From the Wikipedia page, I quote:
Create a leaf node for each symbol and add it to the priority queue.
While there is more than one node in the queue:
Remove the two nodes of highest priority (lowest probability) from the queue
Create a new internal node with these two nodes as children and with probability equal to the sum of the two nodes' probabilities.
Add the new node to the queue.
The remaining node is the root node and the tree is complete.
Now, emphasis:
Remove the two nodes of highest priority (lowest probability) from the queue
Create a new internal node with these two nodes as children and with probability equal to the sum of the two nodes' probabilities.
So I have to take two nodes with the lowest frequency. What if there are multiple nodes with the same low frequency? How do I discriminate which one to use?
The reason I ask this is because Wikipedia has this image:
And I wanted to see if my Huffman's tree was the same. I created a file with the following content:
aaaaeeee nnttmmiihhssfffouxprl
And this was the result:
Doesn't look so bad. But there clearly are some differences when multiple nodes have the same frequency.
My questions are the following:
What is Wikipedia's image doing to discriminate the nodes with the same frequency?

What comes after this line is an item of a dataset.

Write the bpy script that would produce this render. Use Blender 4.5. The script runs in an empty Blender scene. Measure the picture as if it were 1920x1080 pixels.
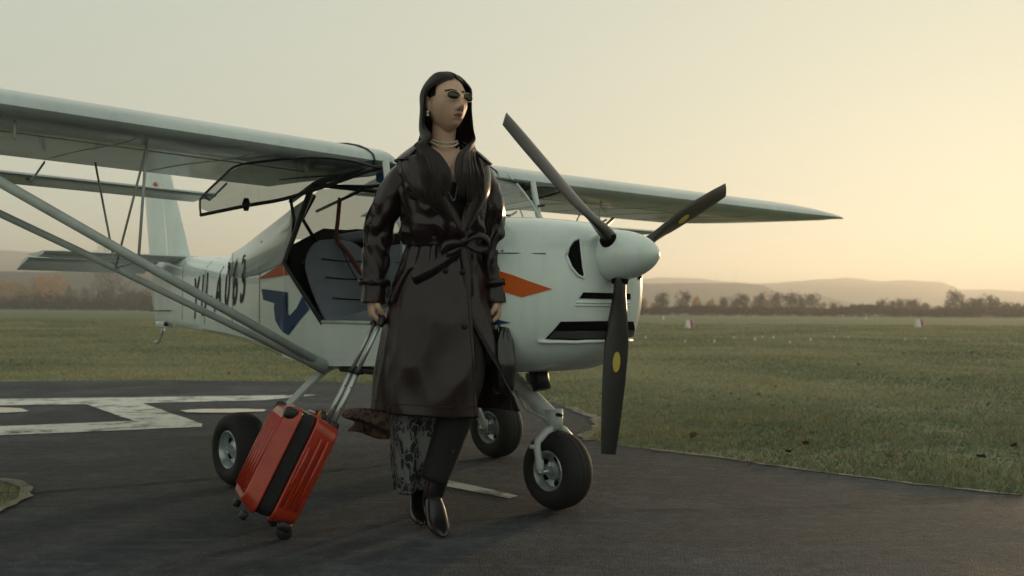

Is my tree wrong? (Is Wikipedia's image method the one and only answer?)
I guess there is one specific and strict way to do this, because for our school assignment, files that have been compressed by my program should be able to be decompressed by other classmate's programs - so there must be a "standard" or "unique" way to do it. But I'm a bit lost with that.
My code is rather straightforward. It literally just follows Wikipedia's listed steps. The way my code extracts the two nodes with the lowest frequency from the queue is to iterate all nodes and if the current node has a lower frequency than any of the two "smallest" known nodes so far, then it replaces the highest one. Just like that.